-- Start Dataset excerpt --

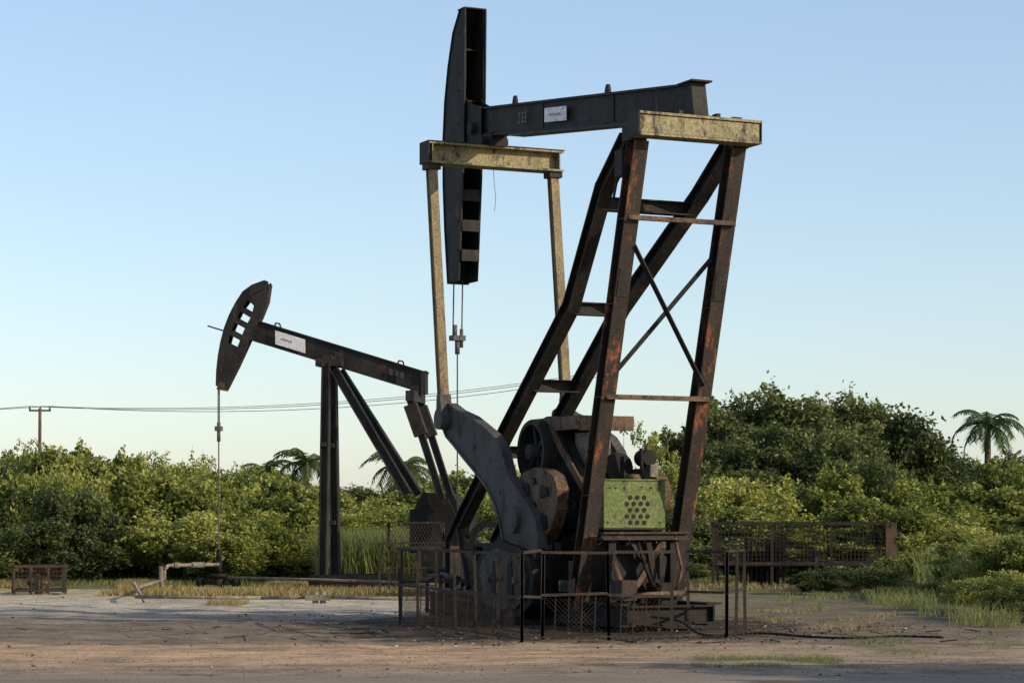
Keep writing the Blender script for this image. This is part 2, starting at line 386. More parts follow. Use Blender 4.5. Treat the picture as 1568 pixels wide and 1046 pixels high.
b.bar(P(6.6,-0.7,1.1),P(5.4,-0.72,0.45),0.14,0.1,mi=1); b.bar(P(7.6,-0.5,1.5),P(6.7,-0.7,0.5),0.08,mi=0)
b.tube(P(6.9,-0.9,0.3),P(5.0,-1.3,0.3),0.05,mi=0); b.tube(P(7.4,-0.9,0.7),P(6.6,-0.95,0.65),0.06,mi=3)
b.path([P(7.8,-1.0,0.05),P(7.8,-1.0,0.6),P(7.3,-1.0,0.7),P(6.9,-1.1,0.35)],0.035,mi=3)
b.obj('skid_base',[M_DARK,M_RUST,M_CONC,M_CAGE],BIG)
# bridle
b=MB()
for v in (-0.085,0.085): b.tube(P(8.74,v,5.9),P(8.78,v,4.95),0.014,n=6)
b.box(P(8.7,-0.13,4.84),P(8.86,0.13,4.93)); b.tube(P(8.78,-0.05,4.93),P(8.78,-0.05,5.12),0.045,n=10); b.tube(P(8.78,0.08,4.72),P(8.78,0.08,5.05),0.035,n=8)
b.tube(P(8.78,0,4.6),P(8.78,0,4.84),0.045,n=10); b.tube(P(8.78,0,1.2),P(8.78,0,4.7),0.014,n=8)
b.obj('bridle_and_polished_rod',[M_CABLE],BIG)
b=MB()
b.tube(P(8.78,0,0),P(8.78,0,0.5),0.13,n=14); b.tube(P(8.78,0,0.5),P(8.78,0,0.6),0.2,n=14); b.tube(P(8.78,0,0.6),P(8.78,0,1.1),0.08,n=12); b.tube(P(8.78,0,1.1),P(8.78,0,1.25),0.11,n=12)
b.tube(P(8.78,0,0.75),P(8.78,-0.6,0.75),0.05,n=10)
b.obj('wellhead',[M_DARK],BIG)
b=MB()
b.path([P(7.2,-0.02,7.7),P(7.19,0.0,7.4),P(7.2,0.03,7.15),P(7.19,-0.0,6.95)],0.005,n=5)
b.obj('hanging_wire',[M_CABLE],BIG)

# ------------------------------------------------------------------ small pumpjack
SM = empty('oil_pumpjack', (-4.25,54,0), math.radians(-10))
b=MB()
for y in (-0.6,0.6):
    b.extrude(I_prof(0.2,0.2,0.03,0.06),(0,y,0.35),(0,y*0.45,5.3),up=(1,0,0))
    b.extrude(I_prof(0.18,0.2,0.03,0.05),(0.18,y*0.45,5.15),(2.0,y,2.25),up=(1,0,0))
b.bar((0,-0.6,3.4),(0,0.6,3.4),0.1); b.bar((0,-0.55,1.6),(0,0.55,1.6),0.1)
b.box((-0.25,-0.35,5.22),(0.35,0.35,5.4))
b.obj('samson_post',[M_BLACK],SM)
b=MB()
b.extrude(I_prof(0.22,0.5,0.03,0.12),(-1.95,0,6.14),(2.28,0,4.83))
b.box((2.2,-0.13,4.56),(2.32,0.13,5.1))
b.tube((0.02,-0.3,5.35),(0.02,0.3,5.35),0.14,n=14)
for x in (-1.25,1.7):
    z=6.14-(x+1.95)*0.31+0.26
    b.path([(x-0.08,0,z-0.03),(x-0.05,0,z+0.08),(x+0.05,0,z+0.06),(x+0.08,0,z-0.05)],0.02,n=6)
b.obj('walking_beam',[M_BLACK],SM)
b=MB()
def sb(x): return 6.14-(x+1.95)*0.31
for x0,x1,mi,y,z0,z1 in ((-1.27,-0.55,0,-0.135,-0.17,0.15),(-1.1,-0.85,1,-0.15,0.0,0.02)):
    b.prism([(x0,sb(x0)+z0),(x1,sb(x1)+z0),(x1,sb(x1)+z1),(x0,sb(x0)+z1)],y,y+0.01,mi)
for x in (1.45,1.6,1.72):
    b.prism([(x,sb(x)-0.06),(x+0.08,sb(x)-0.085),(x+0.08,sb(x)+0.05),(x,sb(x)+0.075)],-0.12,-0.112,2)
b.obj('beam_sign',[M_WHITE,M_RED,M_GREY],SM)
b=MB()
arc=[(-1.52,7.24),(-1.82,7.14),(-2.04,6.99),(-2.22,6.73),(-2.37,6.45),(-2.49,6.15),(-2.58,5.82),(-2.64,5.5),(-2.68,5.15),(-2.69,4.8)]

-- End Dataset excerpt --

All of the lines above should be printed exactly, minus the pictures.

Keep writing the Blender script for this image. This is part 2, starting at line 386. More parts follow. Use Blender 4.5. Treat the picture as 1568 pixels wide and 1046 pixels high.
b.bar(P(6.6,-0.7,1.1),P(5.4,-0.72,0.45),0.14,0.1,mi=1); b.bar(P(7.6,-0.5,1.5),P(6.7,-0.7,0.5),0.08,mi=0)
b.tube(P(6.9,-0.9,0.3),P(5.0,-1.3,0.3),0.05,mi=0); b.tube(P(7.4,-0.9,0.7),P(6.6,-0.95,0.65),0.06,mi=3)
b.path([P(7.8,-1.0,0.05),P(7.8,-1.0,0.6),P(7.3,-1.0,0.7),P(6.9,-1.1,0.35)],0.035,mi=3)
b.obj('skid_base',[M_DARK,M_RUST,M_CONC,M_CAGE],BIG)
# bridle
b=MB()
for v in (-0.085,0.085): b.tube(P(8.74,v,5.9),P(8.78,v,4.95),0.014,n=6)
b.box(P(8.7,-0.13,4.84),P(8.86,0.13,4.93)); b.tube(P(8.78,-0.05,4.93),P(8.78,-0.05,5.12),0.045,n=10); b.tube(P(8.78,0.08,4.72),P(8.78,0.08,5.05),0.035,n=8)
b.tube(P(8.78,0,4.6),P(8.78,0,4.84),0.045,n=10); b.tube(P(8.78,0,1.2),P(8.78,0,4.7),0.014,n=8)
b.obj('bridle_and_polished_rod',[M_CABLE],BIG)
b=MB()
b.tube(P(8.78,0,0),P(8.78,0,0.5),0.13,n=14); b.tube(P(8.78,0,0.5),P(8.78,0,0.6),0.2,n=14); b.tube(P(8.78,0,0.6),P(8.78,0,1.1),0.08,n=12); b.tube(P(8.78,0,1.1),P(8.78,0,1.25),0.11,n=12)
b.tube(P(8.78,0,0.75),P(8.78,-0.6,0.75),0.05,n=10)
b.obj('wellhead',[M_DARK],BIG)
b=MB()
b.path([P(7.2,-0.02,7.7),P(7.19,0.0,7.4),P(7.2,0.03,7.15),P(7.19,-0.0,6.95)],0.005,n=5)
b.obj('hanging_wire',[M_CABLE],BIG)

# ------------------------------------------------------------------ small pumpjack
SM = empty('oil_pumpjack', (-4.25,54,0), math.radians(-10))
b=MB()
for y in (-0.6,0.6):
    b.extrude(I_prof(0.2,0.2,0.03,0.06),(0,y,0.35),(0,y*0.45,5.3),up=(1,0,0))
    b.extrude(I_prof(0.18,0.2,0.03,0.05),(0.18,y*0.45,5.15),(2.0,y,2.25),up=(1,0,0))
b.bar((0,-0.6,3.4),(0,0.6,3.4),0.1); b.bar((0,-0.55,1.6),(0,0.55,1.6),0.1)
b.box((-0.25,-0.35,5.22),(0.35,0.35,5.4))
b.obj('samson_post',[M_BLACK],SM)
b=MB()
b.extrude(I_prof(0.22,0.5,0.03,0.12),(-1.95,0,6.14),(2.28,0,4.83))
b.box((2.2,-0.13,4.56),(2.32,0.13,5.1))
b.tube((0.02,-0.3,5.35),(0.02,0.3,5.35),0.14,n=14)
for x in (-1.25,1.7):
    z=6.14-(x+1.95)*0.31+0.26
    b.path([(x-0.08,0,z-0.03),(x-0.05,0,z+0.08),(x+0.05,0,z+0.06),(x+0.08,0,z-0.05)],0.02,n=6)
b.obj('walking_beam',[M_BLACK],SM)
b=MB()
def sb(x): return 6.14-(x+1.95)*0.31
for x0,x1,mi,y,z0,z1 in ((-1.27,-0.55,0,-0.135,-0.17,0.15),(-1.1,-0.85,1,-0.15,0.0,0.02)):
    b.prism([(x0,sb(x0)+z0),(x1,sb(x1)+z0),(x1,sb(x1)+z1),(x0,sb(x0)+z1)],y,y+0.01,mi)
for x in (1.45,1.6,1.72):
    b.prism([(x,sb(x)-0.06),(x+0.08,sb(x)-0.085),(x+0.08,sb(x)+0.05),(x,sb(x)+0.075)],-0.12,-0.112,2)
b.obj('beam_sign',[M_WHITE,M_RED,M_GREY],SM)
b=MB()
arc=[(-1.52,7.24),(-1.82,7.14),(-2.04,6.99),(-2.22,6.73),(-2.37,6.45),(-2.49,6.15),(-2.58,5.82),(-2.64,5.5),(-2.68,5.15),(-2.69,4.8)]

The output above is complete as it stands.